Creía Oppenheimer que el lanzamiento de la bomba conduciría al fin de la guerra. Convenció a sus compañeros científicos de esto y se convenció a sí mismo. Estaba en lo cierto al afirmar que la revolución atómica había cambiado para siempre la relación del hombre con la naturaleza. Su error fue creer que la revolución atómica cambiaría fundamentalmente la naturaleza humana.
Pues, al igual que le pasó, una vez pulsado el botón no hay vuelta atrás. Como figura al final de la película, tras la explosión inicial la reacción en cadena ya no se puede parar. Y el mundo que se abra por delante, ya conduzca al Cielo o al Apocalipsis, está por determinar.
Muchos actos cuyo único fin es la opresión se disfrazan de herramientas imprescindibles para garantizar la protección. No es raro que se creen o exageren enemigos que ayuden a justificar acciones de otra forma inaceptables, como el lanzamiento de las bombas sobre Japón.
En resumidas cuentas, es más sencillo disfrazar un crimen extensa y pulcramente premeditado que uno visceral en el que las huellas son evidentes. Más aún, si se va plantando la semilla poco a poco de que lo que se va a hacer no es tan malo como parecería.
Es aquí donde la filósofa alemana Hannah Arendt escribe que “políticamente hablando, la debilidad del argumento ha sido siempre que quienes escogen el mal menor olvidan con gran rapidez que están escogiendo el mal”.
Siguiendo con su trabajo, vale la pena considerar su análisis sobre la “banalidad del mal”. Ya que invita a pensar cómo la inacción, la falta de cuestionamiento ético y el distanciamiento de las consecuencias de las propias acciones pueden conducir a resultados devastadores.
Este concepto describe cómo un sistema de poder político puede trivializar el exterminio de seres humanos cuando se realiza como un procedimiento burocrático ejecutado por funcionarios incapaces de pensar en las consecuencias éticas y morales de sus propios actos.
De igual manera que analizó Hannah el caso de Eichmann (uno de los grandes responsables del genocidio nazi) podríamos analizar el caso de Oppenheimer.
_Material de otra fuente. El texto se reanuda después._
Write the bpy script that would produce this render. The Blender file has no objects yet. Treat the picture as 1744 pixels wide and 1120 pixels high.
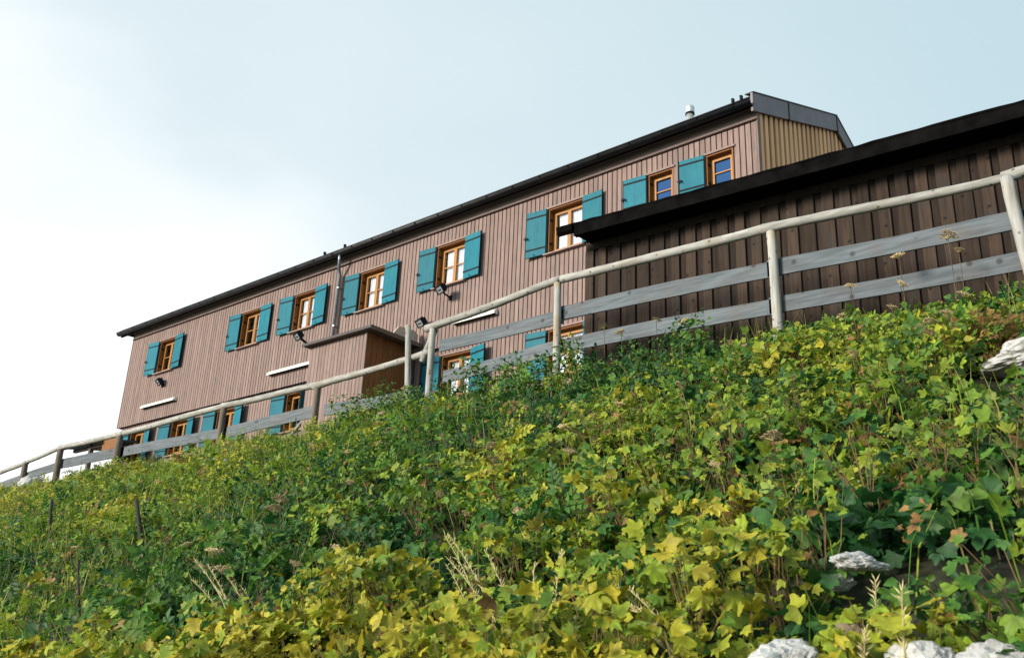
import bpy, math, random
import numpy as np
from mathutils import Vector, Matrix
R = math.radians
random.seed(7)
rng = np.random.default_rng(11)
scn = bpy.context.scene
col = scn.collection

# ------------------------------------------------------------------ camera
PITCH, ROLL, AZ = R(20.2), R(2.57), R(49.1)
fh = Vector((-math.cos(AZ), math.sin(AZ), 0)); up = Vector((0, 0, 1)); rt = fh.cross(up)
fw = fh*math.cos(PITCH) + up*math.sin(PITCH); u0 = -fh*math.sin(PITCH) + up*math.cos(PITCH)
cu = u0*math.cos(ROLL) - rt*math.sin(ROLL); cr = rt*math.cos(ROLL) + u0*math.sin(ROLL)
cd = bpy.data.cameras.new('camera'); cam = bpy.data.objects.new('camera', cd); col.objects.link(cam)
cam.matrix_world = Matrix(((cr.x, cu.x, -fw.x, 0), (cr.y, cu.y, -fw.y, 0), (cr.z, cu.z, -fw.z, 0), (0, 0, 0, 1)))
cd.sensor_fit = 'HORIZONTAL'; cd.sensor_width = 36; cd.lens = 36*1619/1744
cd.clip_start = 0.05; cd.clip_end = 3000
cd.dof.use_dof = True; cd.dof.focus_distance = 13; cd.dof.aperture_fstop = 6.3
scn.camera = cam

# ------------------------------------------------------------------ sky, sun, exposure
SUN_EL = R(17); SUN_DIR = Vector((-.38, -.92, 0)).normalized()*math.cos(SUN_EL) + Vector((0, 0, math.sin(SUN_EL)))
world = bpy.data.worlds.new('World'); scn.world = world; world.use_nodes = True
nt = world.node_tree; N = nt.nodes; L = nt.links; N.clear()
out = N.new('ShaderNodeOutputWorld'); bg = N.new('ShaderNodeBackground')
sky = N.new('ShaderNodeTexSky'); sky.sky_type = 'NISHITA'; sky.sun_disc = False
sky.sun_elevation = SUN_EL; sky.sun_rotation = math.atan2(SUN_DIR.x, SUN_DIR.y)
sky.altitude = 1700; sky.air_density = 1.2; sky.dust_density = 2.5
geo = N.new('ShaderNodeTexCoord')
dot = N.new('ShaderNodeVectorMath'); dot.operation = 'DOT_PRODUCT'
G0 = Vector((-.965, .24, .12)).normalized()          # thin bright cloud out to the left, over the valley
dot.inputs[1].default_value = G0
L.new(geo.outputs['Generated'], dot.inputs[0])
ramp = N.new('ShaderNodeValToRGB')
ramp.color_ramp.interpolation = 'B_SPLINE'
ramp.color_ramp.elements[0].position = .35; ramp.color_ramp.elements[0].color = (0.375, 0.500, 0.548, 1)
ramp.color_ramp.elements[1].position = .985; ramp.color_ramp.elements[1].color = (0.82, 0.83, 0.83, 1)
e = ramp.color_ramp.elements.new(.84); e.color = (0.490, 0.578, 0.610, 1)
noi = N.new('ShaderNodeTexNoise'); noi.inputs['Scale'].default_value = 1.7; noi.inputs['Detail'].default_value = 4
noi.inputs['Roughness'].default_value = .45
mp = N.new('ShaderNodeMapping'); mp.inputs['Scale'].default_value = (1, 1, 2.2)
L.new(geo.outputs['Generated'], mp.inputs['Vector']); L.new(mp.outputs[0], noi.inputs['Vector'])
ma = N.new('ShaderNodeMath'); ma.operation = 'MULTIPLY_ADD'; ma.inputs[1].default_value = .5; ma.inputs[2].default_value = -.25
L.new(noi.outputs['Fac'], ma.inputs[0])
ad = N.new('ShaderNodeMath'); ad.operation = 'ADD'
L.new(dot.outputs['Value'], ad.inputs[0]); L.new(ma.outputs[0], ad.inputs[1]); L.new(ad.outputs[0], ramp.inputs['Fac'])
mx = N.new('ShaderNodeMix'); mx.data_type = 'RGBA'; mx.inputs['Factor'].default_value = .90
L.new(sky.outputs[0], mx.inputs['A']); sc_ = N.new('ShaderNodeVectorMath'); sc_.operation = 'SCALE'; sc_.inputs['Scale'].default_value = 14
L.new(ramp.outputs[0], sc_.inputs[0]); L.new(sc_.outputs[0], mx.inputs['B'])
L.new(mx.outputs['Result'], bg.inputs['Color']); bg.inputs['Strength'].default_value = .073
L.new(bg.outputs[0], out.inputs['Surface'])
sl = bpy.data.lights.new('sun', 'SUN'); sl.energy = 4.2; sl.angle = R(15); sl.color = (1, .93, .82)
so = bpy.data.objects.new('sun', sl); col.objects.link(so)
so.rotation_euler = SUN_DIR.to_track_quat('Z', 'Y').to_euler()
scn.view_settings.view_transform = 'Standard'; scn.view_settings.look = 'None'
scn.view_settings.exposure = .6; scn.view_settings.gamma = 1; scn.view_settings.use_curve_mapping = False
try:
    scn.cycles.max_bounces = 6; scn.cycles.transparent_max_bounces = 12
except Exception: pass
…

Donde solo miró por la ciencia y su vanagloria como investigador jefe, no por lo que estaba concibiendo para el mundo.
Aunque algunos puedan opinar distinto, para Hannah estos actos no habrían sido realizados porque Oppenheimer fuese un ser con una crueldad innata, sino porque estaba profundamente inmerso en un sistema basado en la guerra del más fuerte.
Hannah considera la maldad como un fenómeno de falta de juicio del sujeto. Así, si no se quiere convertirse en alguien dirigido, hay que reflexionar sobre las propias acciones. De forma que, aunque su voluntad esté enfrentada a la de otros, pueda obrar desde su empatía e individualidad.
De Lobo a Hombre
Afirmaba Francisco de Vitoria que “el hombre no es el lobo del hombre, sino un hombre”.
Partimos del deseo de vivir y del temor a perder la vida. Por eso Hobbes no solo aboga por que la razón conlleve pactos solidarios y pacíficos, sino porque estos sean a su vez respaldados por un poder supremo que controle su puesta en práctica.
Por suerte, y como ha demostrado la historia de estos últimos años, no se necesita de una figura totalitaria o absolutista para que la sociedad pueda vivir en paz y armonía.
Oppenheimer se encomendó una tarea tras humanamente comprobar el resultado de sus actos: promover durante el resto de sus años el control nuclear. Lo cual hizo mediando por la cooperación internacional y tratando de evitar que la sucesora bomba H viese la luz.
Tras constatar en sus propias carnes la naturaleza del hombre y cómo este podía terminar adoptando las feroces conductas del lobo, entendió qué era prioritario. EE. UU. no debería probar la bomba H o Rusia actuaría recíprocamente como respuesta de autoconservación.
¿Cuál es entonces el precio de la paz? ¿Ha evolucionado tanto el hombre que ya no es un lobo para el resto de los hombres? ¿Quién le frenaría de querer serlo? Éstas son algunas cuestiones que hoy en día se siguen debatiendo. Cuestiones que tratan de encontrar un equilibrio y que solo pueden salir adelante si se consigue aplicar la verdadera racionalidad.
Somos seres realmente racionales cuando podemos pensar en conductas de autopreservación a la vez que pensamos en las de los demás gracias a la empatía. De no poder ponernos en la piel de otro ya no seríamos seres racionales en sí ni tendríamos un comportamiento moral.
Por todo ello, se hace inevitable pensar que todavía se necesita un profundo cambio en la sociedad. Pues dentro de ella encontramos humanos per se, pero todavía persisten los lobos salvajes y otros lobos disfrazados de humano.
Y si de verdad nos consideramos animales superiores, sigamos el consejo de Oppenheimer para prosperar: “los pueblos de este mundo tienen que unirse; de lo contrario, perecerán”.